Новый роман Белого «Петербург», не принятый в «Русскую мысль», по настоянию Блока печатается в альманахе «Сирин». По этому поводу поэт записывает: «Я считаю, что печатать необходимо все, что в соприкосновении с А. Белым; у меня всегда повторяется: туманная растерянность, какой-то личной обиды чувство; поразительные совпадения (места моей поэмы), отвращение к тому, что он видит ужасные гадости; злое произведение, приближение отчаяния (если вправду мир таков)… И при всем этом — неизмерим А. Белый, за двумя словами— вдруг притаится иное, все становится иным…»

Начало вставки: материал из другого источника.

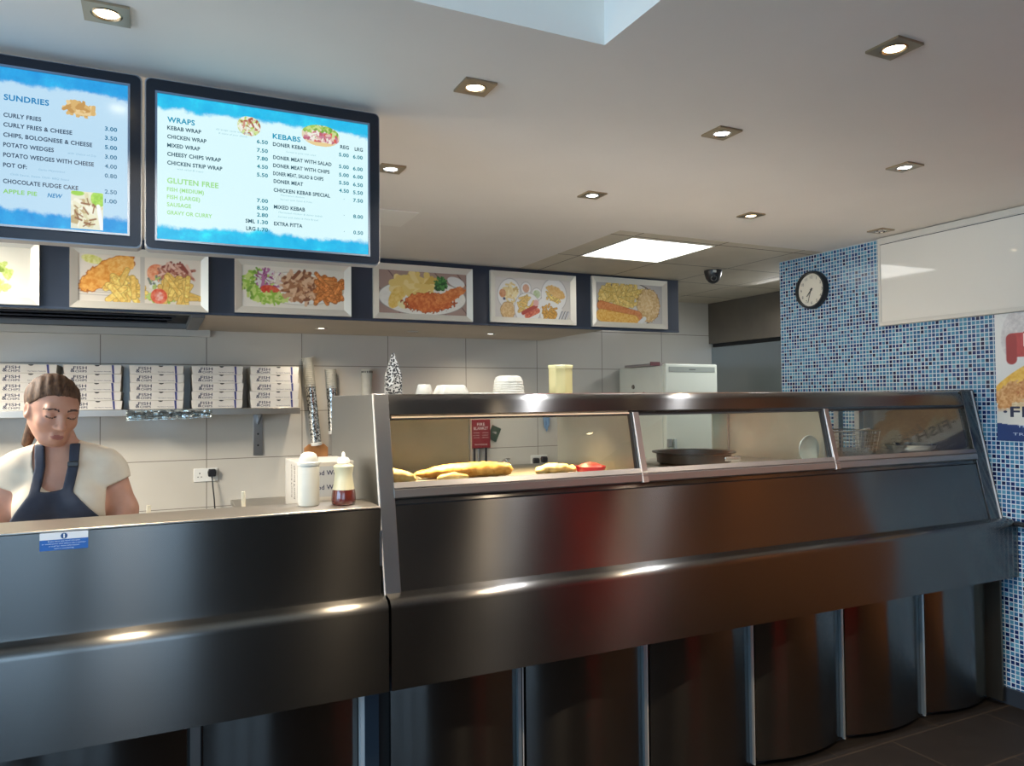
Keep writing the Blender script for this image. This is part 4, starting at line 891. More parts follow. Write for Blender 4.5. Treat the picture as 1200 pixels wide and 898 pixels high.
# vinegar bottle
t = thing('vinegar_bottle', 'squeezy plastic vinegar bottle one third full of brown vinegar', 'bottle', (.497, 2.19, CT))
prof = [(.001, 0), (.030, 0), (.034, .004), (.0355, .016), (.034, .034), (.0315, .045)]
MB().lathe(prof, 0, 0, 0, 36, caps=False).build('vinegar', mat('brown vinegar', s(84, 34, 28), .12, coat=.6), t, smooth=60)
MB().lathe([(.0315, .045), (.027, .072), (.0255, .088), (.0285, .106), (.0295, .112), (.024, .117), (.013, .121), (.012, .123), (.001, .123)], 0, 0, 0, 36, caps=False).build('upper_body', mottled('cream squeezy plastic', s(200, 194, 162), s(192, 186, 152), 8, .35), t, smooth=35)
MB().lathe([(.0175, .121), (.0175, .131), (.014, .137), (.0055, .140), (.0045, .151), (.002, .154), (.001, .154)], 0, 0, 0, 28, caps=False).build('nozzle_cap', WHITEPL, t, smooth=35)
# white paper carton of food wrap
t = thing('paper_carton', 'white printed carton of paper behind the salt shaker', 'carton', (.468, 2.415, .9005), rz=.0)
MB().box(-.085, .085, -.115, .115, 0, .318).build('box', mottled('white card', s(172, 166, 155), s(166, 160, 149), 12, .6), t, bevel=.002)
text('front_print', [('Food Wok', -.045, .278, .090, .014, 'l'), ('Food Wok', -.045, .234, .090, .014, 'l')], (1, 0, 0), (0, 0, 1), (0, -.1154, 0), mat('navy ink', s(30, 36, 66), .6), t, .02)
MB().box(-.0845, .0845, -.1151, -.1149, .212, .305).build('grey_panel', mat('grey card print', s(150, 152, 152), .6), t)
text('side_print', [('Good', .205+.045*0, -.075, .05, .022, 'l'), ('Food', .262, -.075, .045, .022, 'l'), ('Good', .205, -.02, .05, .018, 'l'), ('Food', .262, -.02, .045, .018, 'l')], (0, 0, -1), (0, 1, 0), (-.0852, 0, .512), mat('black ink', s(52, 50, 50), .6), t, .02)
# sticker on counter front
t = thing('allergy_notice', 'small blue and white food allergy sticker on the counter front', 'sticker', (-.2, 2.0988, 1.0505))
MB().box(-.0505, .0505, 0, .001, .0255, .0425).build('white_band', mat('sticker white', s(206, 210, 214), .4), t)
MB().box(-.0505, .0505, 0, .001, 0, .0255).build('blue_band', mat('sticker blue', s(26, 86, 160), .4), t)
MB().lathe([(.001, 0), (.0072, 0)], 0, -.0004, .0335, 24, caps=False, axis='y').build('symbol_disc', mat('sticker dark blue', s(24, 66, 116), .4), t)
MB().box(-.0015, .0015, -.0009, -.0006, .0285, .0385).build('symbol_bar', mat('sticker white', s(206, 210, 214), .4), t)
text('notice_text', [('If you have any food allergies', 0, .0202, .066, .0028, 'c'), ('or intolerances then please ask a member', 0, .0145, .092, .0028, 'c'), ('of staff for more information', 0, .0088, .064, .0028, 'c'), ('before purchasing', 0, .0031, .040, .0028, 'c')], (1, 0, 0), (0, 0, 1), (0, -.0005, 0), mat('sticker text', s(210, 222, 236), .5), t)

# ================================================================== BACK WALL THINGS
# shelf
t = thing('wall_shelf', 'long steel wall shelf carrying the stacks of boxes', 'shelf', (0, YB, 1.37))
MB().box(-1.5, .836, -.30, -.002, -.004, 0).build('shelf_plate', STEEL_TOP, t); MB().box(-1.5, .836, -.304, -.30, -.040, 0).build('front_lip', STEEL_TOP, t, bevel=.002)
for x in (.611, -1.1):
    MB().box(x-.03, x+.03, -.012, -.001, -.316, -.004).build('wall_bracket', ALU, t, bevel=.002)
    c = MB(); c.prism([(-.012, -.004), (-.012, -.11), (-.02, -.11), (-.27, -.02), (-.27, -.004)], x-.004, x+.004); c.build('bracket_arm', ALU, t)
    for z in (-.10, -.175, -.25):
        MB().lathe([(.001, -.0145), (.005, -.0145), (.006, -.012)], x, 0, z, 12, caps=False, axis='y').build('screw', DARK, t)
# pizza-style fish boxes
CARD = mottled('white carton board', s(214, 208, 198), s(208, 202, 192), 14, .6)
def make_fish_box():
    t = thing('takeaway_box', '', 'takeaway box', (0, 0, 0)); w0, w1, d, h = .1425, .1475, .26, .0525
    c = MB(); ch = .004
    c.add([(-w0, -d/2+.004, 0), (w0, -d/2+.004, 0), (w0, d/2, 0), (-w0, d/2, 0), (-w1, -d/2, h-.0015), (w1, -d/2, h-.0015), (w1, d/2, h-.0015), (-w1, d/2, h-.0015)], [(3, 2, 1, 0), (4, 5, 6, 7), (0, 1, 5, 4), (1, 2, 6, 5), (2, 3, 7, 6), (3, 0, 4, 7)]); c.build('carton', CARD, t, bevel=.0012)
    INK = mat('navy box ink', s(46, 48, 74), .6); v = Vector((0, -.004, .051)).normalized(); o3 = Vector((0, -d/2+.004-.0006, 0))
    V, Fc = text_bm([('FISH', -.098, .0255, .068, .017, 'l'), ('&', -.112, .010, .022, .020, 'l'), ('CHIPS', -.088, .008, .058, .0125, 'l')], (1, 0, 0), v, o3, .02)
    b_ = MB(); b_.add(V, Fc); b_.build('lettering', INK, t, recalc=False)
    V, Fc = text_bm([("The Nation's Favourite", .005, .0105, .088, .0050, 'l')], (1, 0, 0), v, o3, .02)
    b_ = MB(); b_.add(V, Fc); b_.build('tagline', INK, t, recalc=False)
    c = MB(); c.add([o3+Vector((x, 0, 0))+v*z for x, z in ((.100, .001), (.110, .001), (.108, .0505), (.096, .0505))], [(0, 1, 2, 3)]); c.build('blue_stripe', mat('blue box stripe', s(58, 62, 120), .6), t)
    c = MB(); pts = [o3+Vector((.022+.013*math.cos(a), -.0002, 0))+v*(.0505-.0075*math.sin(a)) for a in np.linspace(0, PI, 10)]; c.add(pts, [tuple(range(10))]); c.build('thumb_notch', DARK, t)
    return t
box0 = make_fish_box(); first = True
STACKS = [(-.655, 'the leftmost stack'), (-.329, "the stack behind the woman's head"), (.0035, 'the middle stack'), (.343, 'the second stack from the right'), (.683, 'the rightmost stack')]
LEV = ['bottom', 'second from bottom', 'third from bottom', 'second from top', 'topmost']
qb = random.Random(2)
for sx, sl_ in STACKS:
    for k in range(5):
        o = box0 if first else copy_tree(box0); first = False
        o.location = (sx+qb.uniform(-.003, .003)-.0015*k*0, YB-.148+qb.uniform(-.003, .003), 1.3705+.0522*k); o.rotation_euler.z = qb.uniform(-.012, .012)
        tag(o, f'white fish and chips box, {LEV[k]} of {sl_}', 'takeaway box', 'fish and chips boxes stacked on the shelf')
# crumpled foil strip hanging off shelf edge
c = MB(); rows = []
for i in range(9):
    row = []
    for j in range(40):
        x = -.156+.462*j/39; row.append((x+random.uniform(-.003, .003), -.308-.010*math.sin(i*.8)-random.uniform(0, .007), -.002-.064*i/8*(1-.12*(j/39))+random.uniform(-.002, .002)))
    rows.append(row)
c.grid(rows); o = c.build('foil_strip', mat('crumpled foil', (.62, .72, .76), .16, .9), smooth=20, recalc=False); o.location = (0, YB, 1.37); sm = o.modifiers.new('thick', 'SOLIDIFY'); sm.thickness = .0015
tag(o, 'crumpled silvery foil strip hanging from the shelf edge', 'foil')
# cup stacks in printed tubes on the wall
m = mat('silver printed tube', (.5, .5, .48), .25, .8); ns, ls, b = nodes(m); tc = ns.new('ShaderNodeTexCoord')
f = noise(ns, ls, 70, 3, tc.outputs['Object'], .7); ls.new(ramp(ns, ls, f, [(.42, (.04, .045, .04)), (.5, (.45, .45, .43)), (.6, (.85, .85, .82))]), b.inputs['Base Color'])
def cup_tube(x, z0, z1, z2, label, lean):
    t = thing('cup_dispenser', label, 'cup dispenser', (x, YB-.062, z0), 'wall cup dispensers'); t.rotation_euler = (0, lean, 0)
    MB().lathe([(.034, 0), (.034, z1-z0)], 0, 0, 0, 24, caps=False).build('tube', m, t, smooth=40)
    MB().lathe([(.001, -.016), (.034, -.016), (.036, -.012), (.036, .004), (.034, .006)], 0, 0, 0, 24, caps=False).build('base_ring', WHITEPL, t, smooth=40)
    c = MB(); z = z1-z0-.02; pr = []
    while z < z2-z0: pr += [(.032, z), (.0385, z+.010), (.0385, z+.0125), (.033, z+.013)]; z += .0135
    pr += [(.030, z), (.001, z)]; c.lathe(pr, 0, 0, 0, 24, caps=False); c.build('foam_cups', FOAM, t, smooth=30)
    MB().box(-.02, .02, .03, .060, (z1-z0)*.75, (z1-z0)*.95).build('wall_clip', BLACKP, t)
cup_tube(.982, 1.125, 1.525, 1.695, 'long silver printed cup tube on the wall with white cups', -.10)
cup_tube(1.10, 1.20, 1.513, 1.623, 'shorter cup tube right of the long one, half behind the range', -.05)
t = thing('paper_cup_stack', 'single white paper cup stack with dark print behind the range corner', 'cups', (1.335, YB-.05, 1.4485))
MB().lathe([(.036, 0), (.039, .17), (.041, .172), (.041, .180), (.037, .183), (.001, .183)], 0, 0, 0, 28, caps=False).build('cup_wall', FOAM, t, smooth=35)
c = MB()  # unseen side window, added to let blue light onto the ceiling
for k in range(7): a = math.radians(200+k*20); c.box(.0408*math.cos(a)-.003, .0408*math.cos(a)+.003, .0408*math.sin(a)-.0015, .0408*math.sin(a)+.0005, .155, .168)
c.build('dark_print', mat('dark cup print', s(60, 58, 56), .6), t)
t = thing('cup_ledge', 'narrow steel ledge on the wall under the paper cup stack', 'ledge', (1.335, YB, 1.4484)); MB().box(-.08, .08, -.10, -.001, -.012, 0).build('ledge_plate', ALU, t);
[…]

В мае Белый с Асей Тургеневой приезжают в Петербург. Блок кратко отмечает в «Дневнике»: «Три свидания с А. Белым и его женой. Второе было ужасно тяжелое. После него— Inferno. Апатия такая, что ничего не хочется делать… Дневник теряет смысл, я больше не буду писать». Жалко, что «Воспоминания» Белого о Блоке не доведены до 1913 года. Мы так и не узнаем, почему беседы с Белым привели Блока в удрученное состояние. Решение свое он исполнил: «Дневник» прерывается до 1917 года.
В конце зимы бывший артист театра Комиссаржевской, Зонов, открывает общедоступный театр на Обводном канале под названием «Наш Театр». В труппе его участвует Любовь Дмитриевна. Блок иногда посещает спектакли; Зонов предлагает ему поставить «Розу и Крест», но он отклоняет это предложение.